On 5/12/22 12:12, Rémi Bernon (@rbernon) wrote:
On Thu May 12 16:42:57 2022 +0000, **** wrote:
Zebediah Figura replied on the mailing list:
On 5/12/22 03:15, Rémi Bernon (@rbernon) wrote: > Compared to last attempt, I moved the format pointer to a dedicated `wg_transform_read_data` parameter instead of a property of the sample. Most of the transforms use `NULL` there as they don't expect or support format change. H264 decoder passes a transform format member where it tracks the current stream format. > I'm sorry, but I still don't see why the wg_transform object needs to store the previous format. It may not make the API any more complex to you, but conceptually I find it more complex, and I'd rather avoid maintaining that complexity. What is it that makes "peeking" for a sample untenable, or buffering it on the client side?

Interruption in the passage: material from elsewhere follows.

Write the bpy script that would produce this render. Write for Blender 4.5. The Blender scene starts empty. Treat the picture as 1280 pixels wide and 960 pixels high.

I'm sorry, but I still don't see why the wg_transform object needs to store the previous format. It may not make the API any more complex to you, but conceptually I find it more complex, and I'd rather avoid maintaining that complexity.
The `wg_transform` doesn't store the current format, it keeps the format of each buffer it queues.
I'm sorry, that was an error on my part. I should have said not "store the previous format" but "know the previous format".
What is it that makes "peeking" for a sample untenable, or buffering it on the client side?
There's no really such thing as "peeking" when `read_data` also pushes the input buffers, and when output presense also depends on it. Unless of course you consider that peeking should do that first, in which case it's not really just peeking.
Then, like I previously described, to be able to implement zero copy, we will need to have a buffer ready for the decoder to write to, before we generate any output, and so before we push the input data.
The buffer we will want to write to is the buffer that the MF transform user has given us, and we shouldn't write to it if the buffer format changes. In that particular case, yes, we will have to buffer the data instead, but that's the only case where we want to do it.
If "peeking" does everything because it has to (prepares output buffer, pushes input data, check whether output has been produced or if format has changed), it's not really just peeking anymore and it's exactly and everything that `read_data` is going to do.
I guess "peek" implies that it writes the output data without removing it, so maybe that's a failure of language on my part. I don't necessarily mean we need to write the output data. We just need a way to retrieve *only* the caps (possibly with other metadata), without dequeuing anything else.
Granted, you can't implement a "peek" operation with zero-copy, either, but you also don't get "read" with quite the same semantics. At the moment it's hard for me to say what the zero-copy API should look like.
If nothing else it can be made into a separate syscall, like "get_format". Yes, having a separate syscall means more glue, but like I said, I'd rather have more syscalls with a clear and idiomatic organization, than less syscalls with a monolithic one.